**** RECORDED DATA ****

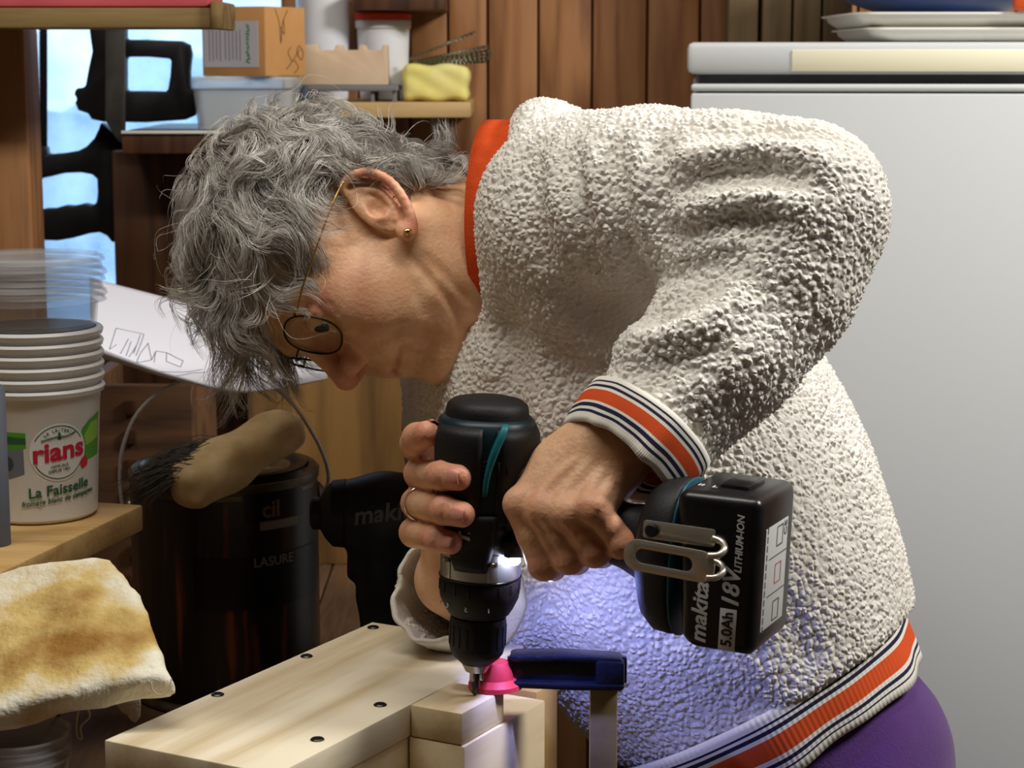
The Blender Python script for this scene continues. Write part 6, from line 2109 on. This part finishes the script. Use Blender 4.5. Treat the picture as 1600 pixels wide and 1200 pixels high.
# ---- strands
G = np3((0, 0, -1)); gl = np.array([G @ hF, G @ hU, G @ hL])             # gravity in head axes
crown = np.array([-5.5, 10.5, 1.0])
def smooth_noise(p, s, seed):
    q = p * s + seed
    return np.stack([np.sin(q[:, 1] * 1.3 + 1.7 * np.sin(q[:, 2] * .9)), np.sin(q[:, 2] * 1.1 + 1.9 * np.sin(q[:, 0] * .8)), np.sin(q[:, 0] * 1.2 + 1.5 * np.sin(q[:, 1] * 1.1))], 1)
NS = 15
def grow(root, nrm, length, lift, seed, grav, hmax):
    """Paths in head coordinates (cm); root (n,3)."""
    n = len(root)
    # flow over the head: away from the crown
    fl = root - crown
    fl = fl - (fl * nrm).sum(1, keepdims=True) * nrm
    fl /= np.linalg.norm(fl, axis=1, keepdims=True) + 1e-6
    # top and sides sweep towards face and down; the back towards the nape
    side = (root[:, 0] > -1.0)[:, None]
    nap = (np.clip((-root[:, 0] - 2) / 3, 0, 1) * np.clip((5 - root[:, 1]) / 5, 0, 1))[:, None]
    fl = np.where(side, fl + .40 * gl, fl + np.array([-.05, -.45, 0]) + nap * np.array([.25, -1.2, .15]))
    fl = fl + .55 * smooth_noise(root, .55, seed)
    d = nrm * lift[:, None] + fl
    d /= np.linalg.norm(d, axis=1, keepdims=True)
    pts = [root]
    p = root.copy()
    st = (length / (NS - 1))[:, None]
    for k in range(NS - 1):
        curl = smooth_noise(p + seed, .95, seed * .37)
        d = d + .30 * curl * (.4 + k / NS) + gl * grav[:, None] * (.10 + .10 * k / NS)
        d /= np.linalg.norm(d, axis=1, keepdims=True)
        e = (p - SC) / SR
        m = np.linalg.norm(e, axis=1)
        nn = (p - SC) / SR ** 2; nn /= np.linalg.norm(nn, axis=1, keepdims=True)
        outw = (d * nn).sum(1)
        hi = np.clip((m - 1.0 - hmax) / .12, 0, 1) * np.maximum(outw, 0)
        d = d - (hi * 1.15)[:, None] * nn
        d /= np.linalg.norm(d, axis=1, keepdims=True)
        p = p + d * st
        # stay outside the skull
        e = (p - SC) / (SR + .25 + .65 * min(1, k / 4))
        m = np.linalg.norm(e, axis=1)
        inside = m < 1
        p[inside] = (SC + (p[inside] - SC) / m[inside][:, None])
        if inside.any():
            nn = (p[inside] - SC) / SR ** 2; nn /= np.linalg.norm(nn, axis=1, keepdims=True)
            dd = d[inside]; dd -= np.minimum((dd * nn).sum(1, keepdims=True), 0) * nn
            d[inside] = dd / (np.linalg.norm(dd, axis=1, keepdims=True) + 1e-6)
        pts.append(p.copy())
    return np.stack(pts, 1)
u = fib(2600)
root = SC + u * SR
ok = (root[:, 1] > hairline(root[:, 0])) & (root[:, 2] > -8)
root = root[ok]; u = u[ok]
nrm = u / SR; nrm /= np.linalg.norm(nrm, axis=1, keepdims=True)
n = len(root)
front = np.clip((root[:, 0] - 3) / 5, 0, 1)
nape = np.clip((-root[:, 0] - 4) / 4, 0, 1) * np.clip((4 - root[:, 1]) / 6, 0, 1)
above_ear = np.exp(-((root[:, 0] + .5) ** 2 / 6 + (root[:, 1] - 2.5) ** 2 / 5)) * (root[:, 2] > 0)
sidef = front * np.clip((root[:, 2] - 2.5) / 2.5, 0, 1)
length = (4.2 + 2.0 * rng.random(n)) * (1 + .60 * front) * (1 - .55 * sidef) * (1 - .50 * above_ear) * (1 + .15 * nape)
lift = (.30 + .35 * rng.random(n)) * (1 - .4 * above_ear)
grav = .25 + 1.0 * front * (1 - .8 * sidef / np.maximum(front, 1e-6) * (front > 0)) + .25 * rng.random(n)
hmax = .10 + .10 * rng.random(n) + .9 * front * (1 - np.clip(root[:, 2] / 6, 0, 1))
# strands rooted on the nape, from the skin itself
bl = w2loc(co)
sel = np.where((bl[:, 1] < 1.8) & (bl[:, 1] > -6.3) & (bl[:, 0] < -2.6 + .25 * np.minimum(bl[:, 1] + .5, 0)) & (bl[:, 0] > -11) & (np.abs(bl[:, 2]) < 8))[0]
ex_ = np.where(((co - np3(HP(592, 238, 6.2)).astype(np.float32)) ** 2).sum(1) < .030 ** 2)[0]
ex_ = ex_[(bl[ex_][:, 2] > 0) & (bl[ex_][:, 0] < -3.0)]
sel = np.concatenate([sel, ex_, ex_])
sel = rng.choice(sel, min(620, len(sel)), replace=False)
nr = bl[sel].astype(float)
nw = body.normal(co[sel].astype(np.float32))
nn_ = np.stack([nw @ hF, nw @ hU, nw @ hL], 1)
root = np.concatenate([root, nr]); nrm = np.concatenate([nrm, nn_]); k_ = len(nr)
length = np.concatenate([length, rng.uniform(2.6, 4.4, k_)]); lift = np.concatenate([lift, rng.uniform(.22, .42, k_)])
grav = np.concatenate([grav, np.full(k_, .12)]); hmax = np.concatenate([hmax, np.full(k_, 1.2)])
n = len(root)
guides = grow(root, nrm, length, lift, 3.1, grav, hmax)
K = 9
strands, tone, rad = [], [], []
off = rng.normal(0, .30, (n, K, 3))
off -= (off * nrm[:, None]).sum(2, keepdims=True) * nrm[:, None]
gt = rng.random(n)
t = np.linspace(0, 1, NS)
for k in range(K):
    clump = (1 - .62 * t ** .8)[None, :, None]
    wig = rng.normal(0, 1, (n, 1, 3)) * (.05 * t ** 1.5)[None, :, None] * 2.2
    wv = rng.random((n, 1, 1)) * 6.28
    wave = np.sin(wv + t[None, :, None] * 7) * (.10 * t)[None, :, None] * rng.normal(0, 1, (n, 1, 3))
    s = guides + off[:, k][:, None, :] * clump + wig + wave
    strands.append(s); tone.append(np.clip(.62 * gt + .5 * rng.random(n) - .05, 0, 1)); rad.append(rng.uniform(.00011, .00021, n))
# loose flyaways
m = rng.integers(0, n, 420)
fly = grow(root[m], nrm[m], length[m] * rng.uniform(.9, 1.5, 420), lift[m] * 1.6, 8.7, grav[m] * .6, hmax[m] + .15)
strands.append(fly); tone.append(np.full(420, .9)); rad.append(np.full(420, .00009))
S_ = np.concatenate(strands); T_ = np.concatenate(tone); R_ = np.concatenate(rad)
W = loc2w(S_).astype(np.float32)
hc_ = bpy.data.hair_curves.new('strands')
hc_.add_curves([NS] * len(W))
org = np3(world_loc(hair))
hc_.points.foreach_set('position', (W - org.astype(np.float32)).reshape(-1))
taper = np.interp(t, [0, .6, 1], [1, .9, .25])
a_ = hc_.attributes.get('radius') or hc_.attributes.new('radius', 'FLOAT', 'POINT')
a_.data.foreach_set('value', (R_[:, None] * taper[None]).astype(np.float32).ravel())
a_ = hc_.attributes.new('tone', 'FLOAT', 'CURVE'); a_.data.foreach_set('value', T_.astype(np.float32))
M_str = bpy.data.materials.new('silver_hair'); M_str.use_nodes = True
nt = M_str.node_tree; b = nt.nodes['Principled BSDF']
an = nt.nodes.new('ShaderNodeAttribute'); an.attribute_name = 'tone'
rp = nt.nodes.new('ShaderNodeValToRGB')
rp.color_ramp.elements[0].position = .1; rp.color_ramp.elements[0].color = srgb(108, 102, 94)
rp.color_ramp.elements[1].position = .95; rp.color_ramp.elements[1].color = srgb(248, 246, 240)
e = rp.color_ramp.elements.new(.55); e.color = srgb(186, 181, 172)
nt.links.new(an.outputs['Fac'], rp.inputs[0]); nt.links.new(rp.outputs[0], b.inputs['Base Color'])
b.inputs['Roughness'].default_value = .38; b.inputs['Specular IOR Level'].default_value = .55
hc_.materials.append(M_str)
so = bpy.data.objects.new('strands', hc_)
COL.objects.link(so); so.parent = hair
so['kind'] = 'stuff'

****

Scan the data for the word "from" and copy every line where it shows up.

The Blender Python script for this scene continues. Write part 6, from line 2109 on. This part finishes the script. Use Blender 4.5. Treat the picture as 1600 pixels wide and 1200 pixels high.
    # flow over the head: away from the crown
# strands rooted on the nape, from the skin itself